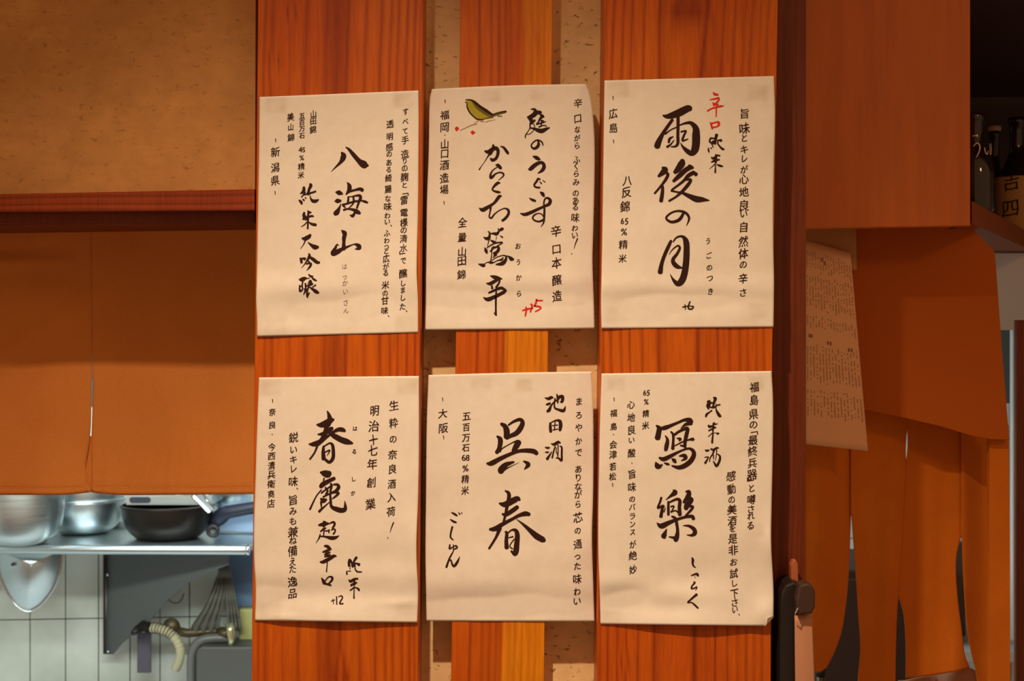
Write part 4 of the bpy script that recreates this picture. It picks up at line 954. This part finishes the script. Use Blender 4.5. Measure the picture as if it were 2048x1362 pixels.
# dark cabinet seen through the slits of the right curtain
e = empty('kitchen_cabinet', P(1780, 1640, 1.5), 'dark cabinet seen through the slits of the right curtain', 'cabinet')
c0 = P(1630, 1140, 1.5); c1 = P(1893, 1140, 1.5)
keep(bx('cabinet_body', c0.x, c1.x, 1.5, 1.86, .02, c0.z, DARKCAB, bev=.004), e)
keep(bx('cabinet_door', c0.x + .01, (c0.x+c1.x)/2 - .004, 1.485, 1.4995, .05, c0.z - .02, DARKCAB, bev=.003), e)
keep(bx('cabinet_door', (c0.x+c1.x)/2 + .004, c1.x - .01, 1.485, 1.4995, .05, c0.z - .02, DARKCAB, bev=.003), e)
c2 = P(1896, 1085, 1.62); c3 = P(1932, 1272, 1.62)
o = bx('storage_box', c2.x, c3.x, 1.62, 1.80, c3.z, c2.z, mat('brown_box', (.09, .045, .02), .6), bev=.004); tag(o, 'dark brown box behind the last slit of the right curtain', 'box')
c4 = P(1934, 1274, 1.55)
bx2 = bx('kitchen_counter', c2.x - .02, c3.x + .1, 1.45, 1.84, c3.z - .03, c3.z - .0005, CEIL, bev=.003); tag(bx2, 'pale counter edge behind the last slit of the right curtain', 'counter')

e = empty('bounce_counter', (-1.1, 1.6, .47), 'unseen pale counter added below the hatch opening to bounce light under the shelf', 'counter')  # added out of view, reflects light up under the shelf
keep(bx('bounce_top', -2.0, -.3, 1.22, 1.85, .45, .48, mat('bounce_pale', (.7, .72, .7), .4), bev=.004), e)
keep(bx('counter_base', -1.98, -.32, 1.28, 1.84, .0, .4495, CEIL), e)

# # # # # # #

**The request**.
Scan the material line by line and report each one that contains "empty".

**Complete response**.
e = empty('kitchen_cabinet', P(1780, 1640, 1.5), 'dark cabinet seen through the slits of the right curtain', 'cabinet')
e = empty('bounce_counter', (-1.1, 1.6, .47), 'unseen pale counter added below the hatch opening to bounce light under the shelf', 'counter')  # added out of view, reflects light up under the shelf